**COLLECTED DATA**
______________________________

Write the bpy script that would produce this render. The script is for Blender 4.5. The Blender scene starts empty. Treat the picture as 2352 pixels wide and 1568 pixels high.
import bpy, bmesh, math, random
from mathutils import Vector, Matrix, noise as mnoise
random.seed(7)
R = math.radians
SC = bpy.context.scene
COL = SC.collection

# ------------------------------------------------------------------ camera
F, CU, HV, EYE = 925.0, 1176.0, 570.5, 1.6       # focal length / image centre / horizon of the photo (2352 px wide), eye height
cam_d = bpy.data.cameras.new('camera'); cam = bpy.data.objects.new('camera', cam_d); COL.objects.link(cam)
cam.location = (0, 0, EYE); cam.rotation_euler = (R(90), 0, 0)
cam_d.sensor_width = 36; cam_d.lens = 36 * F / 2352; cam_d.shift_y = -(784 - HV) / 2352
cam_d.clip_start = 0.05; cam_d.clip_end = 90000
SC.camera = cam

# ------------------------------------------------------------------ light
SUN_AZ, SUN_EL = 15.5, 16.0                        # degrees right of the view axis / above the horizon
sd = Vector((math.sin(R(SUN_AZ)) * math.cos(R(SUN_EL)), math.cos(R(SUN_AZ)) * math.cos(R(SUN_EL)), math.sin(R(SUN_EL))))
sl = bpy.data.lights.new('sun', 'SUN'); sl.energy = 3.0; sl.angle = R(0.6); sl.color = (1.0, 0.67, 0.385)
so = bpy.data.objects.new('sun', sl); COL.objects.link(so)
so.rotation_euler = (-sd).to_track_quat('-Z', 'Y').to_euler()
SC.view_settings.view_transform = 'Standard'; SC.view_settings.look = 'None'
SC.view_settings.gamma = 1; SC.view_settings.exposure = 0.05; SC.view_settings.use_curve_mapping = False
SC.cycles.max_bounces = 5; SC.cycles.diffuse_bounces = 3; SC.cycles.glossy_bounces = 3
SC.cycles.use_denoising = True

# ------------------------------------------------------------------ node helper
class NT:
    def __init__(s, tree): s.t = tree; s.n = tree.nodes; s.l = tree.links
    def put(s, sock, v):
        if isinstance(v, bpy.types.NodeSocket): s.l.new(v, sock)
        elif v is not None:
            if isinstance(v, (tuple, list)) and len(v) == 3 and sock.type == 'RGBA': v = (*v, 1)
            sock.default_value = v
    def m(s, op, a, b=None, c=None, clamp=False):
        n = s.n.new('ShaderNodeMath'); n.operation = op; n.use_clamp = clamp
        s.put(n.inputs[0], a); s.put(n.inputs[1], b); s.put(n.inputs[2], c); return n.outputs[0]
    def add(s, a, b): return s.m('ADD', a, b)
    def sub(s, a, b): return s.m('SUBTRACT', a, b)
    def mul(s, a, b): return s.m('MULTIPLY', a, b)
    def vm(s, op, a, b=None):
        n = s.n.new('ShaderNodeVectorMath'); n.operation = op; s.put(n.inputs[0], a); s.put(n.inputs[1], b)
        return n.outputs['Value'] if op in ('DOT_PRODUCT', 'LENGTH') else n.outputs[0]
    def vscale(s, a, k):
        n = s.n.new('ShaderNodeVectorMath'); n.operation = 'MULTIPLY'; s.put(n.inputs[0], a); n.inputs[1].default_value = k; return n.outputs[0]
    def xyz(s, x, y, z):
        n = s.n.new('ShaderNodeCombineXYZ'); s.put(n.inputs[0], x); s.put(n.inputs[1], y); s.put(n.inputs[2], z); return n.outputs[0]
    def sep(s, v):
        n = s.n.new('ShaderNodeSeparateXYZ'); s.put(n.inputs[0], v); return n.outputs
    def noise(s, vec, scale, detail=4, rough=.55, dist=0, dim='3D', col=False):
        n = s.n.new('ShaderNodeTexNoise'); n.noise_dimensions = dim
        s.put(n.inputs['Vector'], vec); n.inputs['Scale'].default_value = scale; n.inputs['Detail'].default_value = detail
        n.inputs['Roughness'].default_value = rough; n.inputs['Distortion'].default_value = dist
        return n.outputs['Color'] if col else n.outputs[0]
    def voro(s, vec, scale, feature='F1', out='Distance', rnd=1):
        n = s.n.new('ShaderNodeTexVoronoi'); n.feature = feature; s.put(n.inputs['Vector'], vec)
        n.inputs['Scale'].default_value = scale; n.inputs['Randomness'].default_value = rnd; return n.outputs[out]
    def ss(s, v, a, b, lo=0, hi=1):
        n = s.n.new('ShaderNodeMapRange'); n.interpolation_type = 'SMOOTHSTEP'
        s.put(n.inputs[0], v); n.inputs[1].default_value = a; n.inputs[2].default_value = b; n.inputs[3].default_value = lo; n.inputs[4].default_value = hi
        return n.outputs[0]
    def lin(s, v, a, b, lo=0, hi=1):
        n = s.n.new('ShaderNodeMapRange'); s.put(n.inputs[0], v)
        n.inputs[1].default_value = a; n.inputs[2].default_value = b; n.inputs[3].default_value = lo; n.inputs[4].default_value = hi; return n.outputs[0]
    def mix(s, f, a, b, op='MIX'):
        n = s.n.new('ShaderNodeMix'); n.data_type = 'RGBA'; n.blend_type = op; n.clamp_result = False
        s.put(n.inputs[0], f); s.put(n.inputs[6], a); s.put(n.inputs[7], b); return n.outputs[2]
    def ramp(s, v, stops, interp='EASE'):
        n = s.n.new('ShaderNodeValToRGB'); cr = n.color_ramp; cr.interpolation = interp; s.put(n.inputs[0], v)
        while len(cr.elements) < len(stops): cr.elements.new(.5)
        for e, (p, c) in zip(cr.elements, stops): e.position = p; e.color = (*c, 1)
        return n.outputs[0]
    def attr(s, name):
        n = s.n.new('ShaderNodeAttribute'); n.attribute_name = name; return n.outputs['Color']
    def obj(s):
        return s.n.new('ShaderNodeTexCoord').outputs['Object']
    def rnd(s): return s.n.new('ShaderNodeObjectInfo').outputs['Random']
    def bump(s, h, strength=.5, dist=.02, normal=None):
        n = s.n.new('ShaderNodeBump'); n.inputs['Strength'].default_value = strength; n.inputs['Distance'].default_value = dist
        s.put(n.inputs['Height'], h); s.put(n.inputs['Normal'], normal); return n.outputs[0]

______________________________

**YOUR OBJECTIVE**
Word for word, write out the data.

**OUTPUT OF THE TASK**
Write the bpy script that would produce this render. The script is for Blender 4.5. The Blender scene starts empty. Treat the picture as 2352 pixels wide and 1568 pixels high.
import bpy, bmesh, math, random
from mathutils import Vector, Matrix, noise as mnoise
random.seed(7)
R = math.radians
SC = bpy.context.scene
COL = SC.collection

# ------------------------------------------------------------------ camera
F, CU, HV, EYE = 925.0, 1176.0, 570.5, 1.6       # focal length / image centre / horizon of the photo (2352 px wide), eye height
cam_d = bpy.data.cameras.new('camera'); cam = bpy.data.objects.new('camera', cam_d); COL.objects.link(cam)
cam.location = (0, 0, EYE); cam.rotation_euler = (R(90), 0, 0)
cam_d.sensor_width = 36; cam_d.lens = 36 * F / 2352; cam_d.shift_y = -(784 - HV) / 2352
cam_d.clip_start = 0.05; cam_d.clip_end = 90000
SC.camera = cam

# ------------------------------------------------------------------ light
SUN_AZ, SUN_EL = 15.5, 16.0                        # degrees right of the view axis / above the horizon
sd = Vector((math.sin(R(SUN_AZ)) * math.cos(R(SUN_EL)), math.cos(R(SUN_AZ)) * math.cos(R(SUN_EL)), math.sin(R(SUN_EL))))
sl = bpy.data.lights.new('sun', 'SUN'); sl.energy = 3.0; sl.angle = R(0.6); sl.color = (1.0, 0.67, 0.385)
so = bpy.data.objects.new('sun', sl); COL.objects.link(so)
so.rotation_euler = (-sd).to_track_quat('-Z', 'Y').to_euler()
SC.view_settings.view_transform = 'Standard'; SC.view_settings.look = 'None'
SC.view_settings.gamma = 1; SC.view_settings.exposure = 0.05; SC.view_settings.use_curve_mapping = False
SC.cycles.max_bounces = 5; SC.cycles.diffuse_bounces = 3; SC.cycles.glossy_bounces = 3
SC.cycles.use_denoising = True

# ------------------------------------------------------------------ node helper
class NT:
    def __init__(s, tree): s.t = tree; s.n = tree.nodes; s.l = tree.links
    def put(s, sock, v):
        if isinstance(v, bpy.types.NodeSocket): s.l.new(v, sock)
        elif v is not None:
            if isinstance(v, (tuple, list)) and len(v) == 3 and sock.type == 'RGBA': v = (*v, 1)
            sock.default_value = v
    def m(s, op, a, b=None, c=None, clamp=False):
        n = s.n.new('ShaderNodeMath'); n.operation = op; n.use_clamp = clamp
        s.put(n.inputs[0], a); s.put(n.inputs[1], b); s.put(n.inputs[2], c); return n.outputs[0]
    def add(s, a, b): return s.m('ADD', a, b)
    def sub(s, a, b): return s.m('SUBTRACT', a, b)
    def mul(s, a, b): return s.m('MULTIPLY', a, b)
    def vm(s, op, a, b=None):
        n = s.n.new('ShaderNodeVectorMath'); n.operation = op; s.put(n.inputs[0], a); s.put(n.inputs[1], b)
        return n.outputs['Value'] if op in ('DOT_PRODUCT', 'LENGTH') else n.outputs[0]
    def vscale(s, a, k):
        n = s.n.new('ShaderNodeVectorMath'); n.operation = 'MULTIPLY'; s.put(n.inputs[0], a); n.inputs[1].default_value = k; return n.outputs[0]
    def xyz(s, x, y, z):
        n = s.n.new('ShaderNodeCombineXYZ'); s.put(n.inputs[0], x); s.put(n.inputs[1], y); s.put(n.inputs[2], z); return n.outputs[0]
    def sep(s, v):
        n = s.n.new('ShaderNodeSeparateXYZ'); s.put(n.inputs[0], v); return n.outputs
    def noise(s, vec, scale, detail=4, rough=.55, dist=0, dim='3D', col=False):
        n = s.n.new('ShaderNodeTexNoise'); n.noise_dimensions = dim
        s.put(n.inputs['Vector'], vec); n.inputs['Scale'].default_value = scale; n.inputs['Detail'].default_value = detail
        n.inputs['Roughness'].default_value = rough; n.inputs['Distortion'].default_value = dist
        return n.outputs['Color'] if col else n.outputs[0]
    def voro(s, vec, scale, feature='F1', out='Distance', rnd=1):
        n = s.n.new('ShaderNodeTexVoronoi'); n.feature = feature; s.put(n.inputs['Vector'], vec)
        n.inputs['Scale'].default_value = scale; n.inputs['Randomness'].default_value = rnd; return n.outputs[out]
    def ss(s, v, a, b, lo=0, hi=1):
        n = s.n.new('ShaderNodeMapRange'); n.interpolation_type = 'SMOOTHSTEP'
        s.put(n.inputs[0], v); n.inputs[1].default_value = a; n.inputs[2].default_value = b; n.inputs[3].default_value = lo; n.inputs[4].default_value = hi
        return n.outputs[0]
    def lin(s, v, a, b, lo=0, hi=1):
        n = s.n.new('ShaderNodeMapRange'); s.put(n.inputs[0], v)
        n.inputs[1].default_value = a; n.inputs[2].default_value = b; n.inputs[3].default_value = lo; n.inputs[4].default_value = hi; return n.outputs[0]
    def mix(s, f, a, b, op='MIX'):
        n = s.n.new('ShaderNodeMix'); n.data_type = 'RGBA'; n.blend_type = op; n.clamp_result = False
        s.put(n.inputs[0], f); s.put(n.inputs[6], a); s.put(n.inputs[7], b); return n.outputs[2]
    def ramp(s, v, stops, interp='EASE'):
        n = s.n.new('ShaderNodeValToRGB'); cr = n.color_ramp; cr.interpolation = interp; s.put(n.inputs[0], v)
        while len(cr.elements) < len(stops): cr.elements.new(.5)
        for e, (p, c) in zip(cr.elements, stops): e.position = p; e.color = (*c, 1)
        return n.outputs[0]
    def attr(s, name):
        n = s.n.new('ShaderNodeAttribute'); n.attribute_name = name; return n.outputs['Color']
    def obj(s):
        return s.n.new('ShaderNodeTexCoord').outputs['Object']
    def rnd(s): return s.n.new('ShaderNodeObjectInfo').outputs['Random']
    def bump(s, h, strength=.5, dist=.02, normal=None):
        n = s.n.new('ShaderNodeBump'); n.inputs['Strength'].default_value = strength; n.inputs['Distance'].default_value = dist
        s.put(n.inputs['Height'], h); s.put(n.inputs['Normal'], normal); return n.outputs[0]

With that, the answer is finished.